In treno. Di ritorno da Torino. Ripenso al motivo del mio viaggio, all’incontro avuto, all’intensità della giornata. Mi dico che c’è sempre da imparare. Non si finisce mai, di conoscere, capire, apprezzare le competenze di altri, i loro mondi. E le porte che possono aprire. Dentro la fatica questa constatazione diventa soddisfazione. E mi appaga. Nelle prossime settimane saprò se fatica e soddisfazione produrranno il risultato sperato. Intanto viaggio e cullo pensieri positivi.
La vista laterale dal finestrino mi regala l’ultimo sole. Luce rossa accesa sulle Alpi maestose che corrono con me. Innevate, ma solo sulle cime. Suggestive e avvolgenti. Cingono la prima capitale d’Italia, mentre la perdo alle mie spalle.
La mia carrozza è semivuota, mi allargo nel posto accanto e in quello di fronte. Imbandisco il mio tavolino e gli altri vicini. Spargo libri, tablet, bottiglietta dell’acqua, quaderno di appunti, smartphone, … Occupo spazio, apparecchio per me e intanto lascio vagare la mente.
Santhià, Olcenengo, Ponzana, Novara, Trecata, … Scorrono stazioni che per me sono solo nomi.
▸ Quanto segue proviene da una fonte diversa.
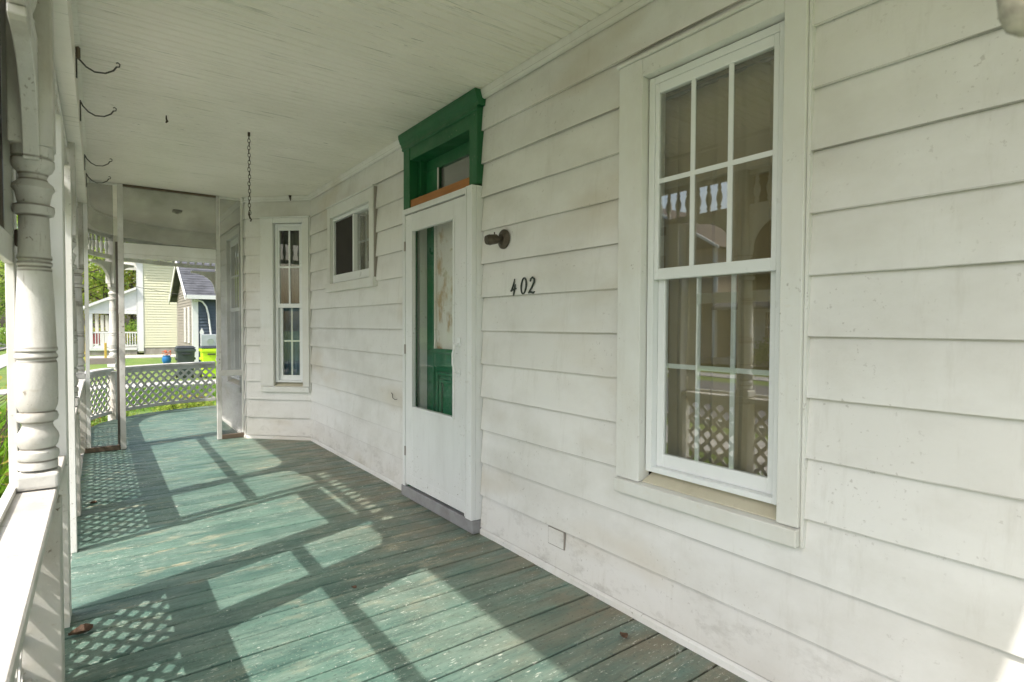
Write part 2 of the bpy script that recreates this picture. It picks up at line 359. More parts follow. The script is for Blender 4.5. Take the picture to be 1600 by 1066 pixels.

Tranne Vercelli dove abita il mo amico Davide. Tutto il resto sono terre che non conosco. Anonimi punti sulla tratta ferroviaria. Quanta Italia mi manca all’appello. In lungo e in largo mi sono mossa, ma non basta per coprire tutto. È una conoscenza a groviera. Tanta storia ancora da capire, tante storie da ascoltare. Me lo ricorda “Come cavalli che dormono in piedi”, il libro di Rumiz che ho sotto gli occhi. Potente narrazione di frangenti della Grande Guerra sconosciute ai più, me per prima. Didascalie e vicende, umane e militari, di un’Europa di mezzo totalmente assenti dai libri di storia, e probabilmente ignorate anche da parecchi studiosi di professione. Chiudo a pagina 78 e torno a buttare gli occhi oltre le rotaie. Da ovest a est, la metropoli è vicina. l profili oltre il vetro sono lampanti, nonostante il buoi sia ormai calato.
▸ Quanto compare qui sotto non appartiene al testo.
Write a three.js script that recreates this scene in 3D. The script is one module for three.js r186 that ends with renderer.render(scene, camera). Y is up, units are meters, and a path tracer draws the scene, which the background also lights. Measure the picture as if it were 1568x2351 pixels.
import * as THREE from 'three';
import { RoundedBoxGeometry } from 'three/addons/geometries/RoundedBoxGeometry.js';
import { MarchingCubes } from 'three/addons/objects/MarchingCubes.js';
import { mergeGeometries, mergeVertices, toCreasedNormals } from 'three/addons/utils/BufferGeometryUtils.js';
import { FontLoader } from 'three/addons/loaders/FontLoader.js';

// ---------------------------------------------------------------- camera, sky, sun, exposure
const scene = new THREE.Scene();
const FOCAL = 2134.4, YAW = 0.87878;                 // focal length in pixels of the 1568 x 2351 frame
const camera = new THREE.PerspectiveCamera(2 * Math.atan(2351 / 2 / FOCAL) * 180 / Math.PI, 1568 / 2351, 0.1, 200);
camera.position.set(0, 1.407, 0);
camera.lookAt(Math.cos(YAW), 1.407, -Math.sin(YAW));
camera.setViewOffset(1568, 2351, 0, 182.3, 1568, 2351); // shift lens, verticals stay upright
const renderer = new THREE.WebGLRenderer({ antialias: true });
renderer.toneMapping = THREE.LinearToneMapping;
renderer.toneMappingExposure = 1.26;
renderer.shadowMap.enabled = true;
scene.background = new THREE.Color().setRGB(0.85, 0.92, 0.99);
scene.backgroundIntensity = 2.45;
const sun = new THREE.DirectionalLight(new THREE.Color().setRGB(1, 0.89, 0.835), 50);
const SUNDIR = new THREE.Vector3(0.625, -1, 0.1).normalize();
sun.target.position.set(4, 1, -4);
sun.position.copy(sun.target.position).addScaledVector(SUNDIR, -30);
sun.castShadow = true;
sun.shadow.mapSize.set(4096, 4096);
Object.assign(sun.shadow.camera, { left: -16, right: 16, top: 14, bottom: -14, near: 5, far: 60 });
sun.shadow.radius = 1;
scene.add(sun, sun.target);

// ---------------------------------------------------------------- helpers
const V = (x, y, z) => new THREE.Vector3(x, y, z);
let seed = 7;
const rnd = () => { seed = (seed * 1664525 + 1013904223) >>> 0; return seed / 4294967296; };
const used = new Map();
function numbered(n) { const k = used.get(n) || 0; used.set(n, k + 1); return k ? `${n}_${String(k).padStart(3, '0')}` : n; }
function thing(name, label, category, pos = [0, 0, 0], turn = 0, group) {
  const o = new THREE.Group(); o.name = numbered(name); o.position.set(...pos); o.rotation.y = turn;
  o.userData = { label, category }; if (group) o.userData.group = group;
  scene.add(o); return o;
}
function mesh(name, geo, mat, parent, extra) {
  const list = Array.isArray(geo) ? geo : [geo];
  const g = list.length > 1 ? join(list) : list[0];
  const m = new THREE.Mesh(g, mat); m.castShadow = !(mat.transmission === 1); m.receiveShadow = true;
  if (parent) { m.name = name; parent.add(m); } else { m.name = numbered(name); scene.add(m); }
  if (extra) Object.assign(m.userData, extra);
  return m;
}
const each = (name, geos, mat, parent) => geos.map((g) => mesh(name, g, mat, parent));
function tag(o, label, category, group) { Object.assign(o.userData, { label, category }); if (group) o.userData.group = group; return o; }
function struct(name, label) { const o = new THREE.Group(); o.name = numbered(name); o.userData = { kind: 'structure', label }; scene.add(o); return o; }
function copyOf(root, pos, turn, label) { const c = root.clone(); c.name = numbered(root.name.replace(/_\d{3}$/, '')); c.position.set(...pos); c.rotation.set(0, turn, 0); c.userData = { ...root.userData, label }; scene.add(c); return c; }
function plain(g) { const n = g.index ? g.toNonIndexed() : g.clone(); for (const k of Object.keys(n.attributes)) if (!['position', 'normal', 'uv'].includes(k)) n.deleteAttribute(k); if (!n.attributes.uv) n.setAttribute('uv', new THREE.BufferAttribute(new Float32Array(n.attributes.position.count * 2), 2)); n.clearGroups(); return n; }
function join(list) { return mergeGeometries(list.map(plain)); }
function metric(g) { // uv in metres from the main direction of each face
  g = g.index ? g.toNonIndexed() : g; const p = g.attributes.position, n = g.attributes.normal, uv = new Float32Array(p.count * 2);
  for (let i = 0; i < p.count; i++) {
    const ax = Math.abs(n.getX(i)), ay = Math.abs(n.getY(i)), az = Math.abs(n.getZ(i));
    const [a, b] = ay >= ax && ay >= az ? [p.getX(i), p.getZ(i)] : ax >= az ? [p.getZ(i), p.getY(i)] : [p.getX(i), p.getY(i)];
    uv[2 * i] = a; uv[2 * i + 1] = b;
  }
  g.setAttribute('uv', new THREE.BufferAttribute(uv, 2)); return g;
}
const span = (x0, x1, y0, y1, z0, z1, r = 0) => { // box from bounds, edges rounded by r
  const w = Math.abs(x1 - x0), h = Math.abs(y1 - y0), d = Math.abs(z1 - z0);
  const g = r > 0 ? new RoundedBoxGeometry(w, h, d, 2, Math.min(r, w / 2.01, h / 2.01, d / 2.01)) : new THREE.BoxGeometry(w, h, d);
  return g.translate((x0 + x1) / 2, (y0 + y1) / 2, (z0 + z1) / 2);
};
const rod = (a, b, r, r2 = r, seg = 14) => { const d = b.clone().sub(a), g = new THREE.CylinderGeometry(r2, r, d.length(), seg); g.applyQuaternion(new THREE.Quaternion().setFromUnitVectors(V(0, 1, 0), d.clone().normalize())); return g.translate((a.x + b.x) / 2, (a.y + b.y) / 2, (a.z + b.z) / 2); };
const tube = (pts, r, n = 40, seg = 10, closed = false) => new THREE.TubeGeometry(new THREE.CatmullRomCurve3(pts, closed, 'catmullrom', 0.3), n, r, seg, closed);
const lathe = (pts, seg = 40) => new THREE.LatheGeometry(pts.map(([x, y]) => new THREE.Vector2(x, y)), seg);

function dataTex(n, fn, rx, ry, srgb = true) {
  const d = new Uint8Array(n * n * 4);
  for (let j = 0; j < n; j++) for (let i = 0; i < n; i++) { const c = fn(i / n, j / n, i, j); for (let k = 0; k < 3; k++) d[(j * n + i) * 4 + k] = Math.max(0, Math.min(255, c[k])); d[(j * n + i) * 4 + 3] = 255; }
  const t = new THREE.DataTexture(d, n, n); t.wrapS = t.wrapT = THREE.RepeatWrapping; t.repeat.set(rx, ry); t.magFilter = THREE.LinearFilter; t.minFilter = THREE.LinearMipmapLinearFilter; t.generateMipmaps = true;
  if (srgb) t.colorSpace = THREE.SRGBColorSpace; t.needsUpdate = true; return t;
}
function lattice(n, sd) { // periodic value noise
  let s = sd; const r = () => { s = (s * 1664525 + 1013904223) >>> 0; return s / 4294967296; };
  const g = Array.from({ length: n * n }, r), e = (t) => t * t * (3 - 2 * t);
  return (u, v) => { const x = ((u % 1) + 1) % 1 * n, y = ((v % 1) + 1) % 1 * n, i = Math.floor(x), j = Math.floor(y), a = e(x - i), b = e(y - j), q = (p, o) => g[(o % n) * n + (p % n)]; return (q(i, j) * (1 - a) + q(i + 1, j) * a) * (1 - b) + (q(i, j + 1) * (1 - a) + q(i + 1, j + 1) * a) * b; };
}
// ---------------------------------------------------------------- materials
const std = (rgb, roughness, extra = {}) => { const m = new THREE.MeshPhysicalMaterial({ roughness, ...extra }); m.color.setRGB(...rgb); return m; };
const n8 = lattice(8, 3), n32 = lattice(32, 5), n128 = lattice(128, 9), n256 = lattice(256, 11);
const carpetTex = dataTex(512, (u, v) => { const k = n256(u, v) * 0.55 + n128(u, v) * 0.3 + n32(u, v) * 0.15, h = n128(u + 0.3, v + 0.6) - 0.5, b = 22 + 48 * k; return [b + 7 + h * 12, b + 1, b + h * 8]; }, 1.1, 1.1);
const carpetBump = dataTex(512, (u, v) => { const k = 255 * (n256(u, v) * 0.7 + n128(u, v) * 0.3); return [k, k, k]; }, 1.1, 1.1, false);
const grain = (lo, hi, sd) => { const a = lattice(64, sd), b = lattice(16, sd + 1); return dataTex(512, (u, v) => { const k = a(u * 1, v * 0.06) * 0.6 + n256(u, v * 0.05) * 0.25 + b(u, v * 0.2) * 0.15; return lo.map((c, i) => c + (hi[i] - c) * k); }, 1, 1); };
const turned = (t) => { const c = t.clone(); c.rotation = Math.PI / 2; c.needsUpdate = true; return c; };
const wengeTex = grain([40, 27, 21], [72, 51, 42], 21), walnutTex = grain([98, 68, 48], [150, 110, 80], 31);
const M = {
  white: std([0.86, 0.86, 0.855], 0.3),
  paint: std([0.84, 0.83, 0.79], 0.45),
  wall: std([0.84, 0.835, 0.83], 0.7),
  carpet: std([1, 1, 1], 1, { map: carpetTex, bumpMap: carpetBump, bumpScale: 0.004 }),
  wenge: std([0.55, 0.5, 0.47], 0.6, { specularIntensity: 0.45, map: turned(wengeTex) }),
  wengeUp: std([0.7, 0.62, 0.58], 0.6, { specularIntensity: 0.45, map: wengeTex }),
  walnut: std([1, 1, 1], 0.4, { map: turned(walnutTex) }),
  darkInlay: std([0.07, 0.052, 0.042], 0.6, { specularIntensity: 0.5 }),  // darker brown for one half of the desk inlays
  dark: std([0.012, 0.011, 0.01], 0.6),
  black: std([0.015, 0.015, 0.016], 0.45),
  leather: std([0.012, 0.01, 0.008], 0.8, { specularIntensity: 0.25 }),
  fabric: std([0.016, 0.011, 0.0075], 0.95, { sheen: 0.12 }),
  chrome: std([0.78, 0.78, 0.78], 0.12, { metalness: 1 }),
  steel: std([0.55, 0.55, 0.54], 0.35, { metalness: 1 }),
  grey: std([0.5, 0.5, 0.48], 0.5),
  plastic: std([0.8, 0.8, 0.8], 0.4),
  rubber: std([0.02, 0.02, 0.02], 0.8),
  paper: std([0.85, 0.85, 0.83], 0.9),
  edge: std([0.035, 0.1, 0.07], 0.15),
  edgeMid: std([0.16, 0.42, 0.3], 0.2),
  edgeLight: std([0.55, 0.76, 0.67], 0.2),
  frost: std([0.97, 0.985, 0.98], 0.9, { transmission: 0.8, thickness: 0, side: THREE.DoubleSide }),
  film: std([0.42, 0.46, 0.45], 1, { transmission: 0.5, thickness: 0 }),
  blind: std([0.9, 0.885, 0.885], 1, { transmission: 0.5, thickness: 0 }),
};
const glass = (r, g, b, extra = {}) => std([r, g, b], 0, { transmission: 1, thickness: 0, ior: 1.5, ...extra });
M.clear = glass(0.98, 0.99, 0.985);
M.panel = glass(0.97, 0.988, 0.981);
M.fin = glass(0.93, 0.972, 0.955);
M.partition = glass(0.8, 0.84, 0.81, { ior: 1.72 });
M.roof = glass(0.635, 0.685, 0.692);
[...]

Poco ancora e lo sferragliare dei binari, la combinazione di traversine e scambi rumorosi annuncerà l’ingresso in stazione Centrale. Il muso della Freccia penetrerà la monumentale galleria che si chiude con l’origine dei binari. Devo cominciare a radunare le mie cose. La tranquillità della prima metà del viaggio sta lasciando il passo al formicolio dei pendolari del venerdì sera. Lo conosco bene. Praticato per anni, non si scorda.
Qualcuno scende. Immediatamente dopo si rovesciano dentro facce trafelate, ma rassicurate di studenti e professionisti in erba. Trolley e sacche sulle spalle. Risvegliano il treno, tanto è sempre giorno in Centrale. Prendono posto, avvisano casa del loro arrivo. Probabilmente assaporano la cena preparata da mamma e la serata con gli amici. Segni distintivi di un’italianità che si compie nel rito settimanale.
Rumiz, le storie di Galizia, e gli italiani d’Austria spediti al fronte russo nel ’14, dovranno aspettare. In mancanza di silenzio non so leggere. Farò altro e coglierò il brulicare delle voci sullo sfondo. Un termometro sociale di progetti e ambizioni, fatiche e delusioni. Dei giovani del nord Italia con innesti di accenti un po’ fuori mano. Vanno tutti più a est di Milano, il treno fa capolinea a Venezia.
Davanti a loro capeggiano laptop e tablet. In mano tutti stringono cellulari e smartphone. Telefonate che riecheggiano in lingua, distinguo l’inglese e lo spagnolo, ma più dietro qualcuno usa un idioma dell’est. Un altro segno dei tempi, sconosciuto ai miei. Un gruppetto racconta degli Stati Uniti, meta della primavera prossima. Un assaggio per progetti futuri, un’apertura facilitata dall’università. Entusiasmo palpabile. Sogni che potrebbero farsi realtà.
Le voci sono tante, perlopiù concrete e propositive. Mi piace quello che sento, sa di speranza. Mi si forma una bella immagine davanti gli occhi: vedo giovani con il cuore in Patria (le parole di Rumiz mi gravitano ancora nelle orecchie), che pensano e progettano nell’orizzonte europeo e ambiscono a portare i loro passi oltre Oceano.
È l’Italia che avanza e che cresce. Non solo germogli, ma arbusti in aperta sfida. Dobbiamo proteggerne le radici e farne esplodere la chioma. Senza riserve. Per l’Italia di domani, che è già qui oggi.
Si aprono le porte, scendo. A Verona, la più bella città d’Italia!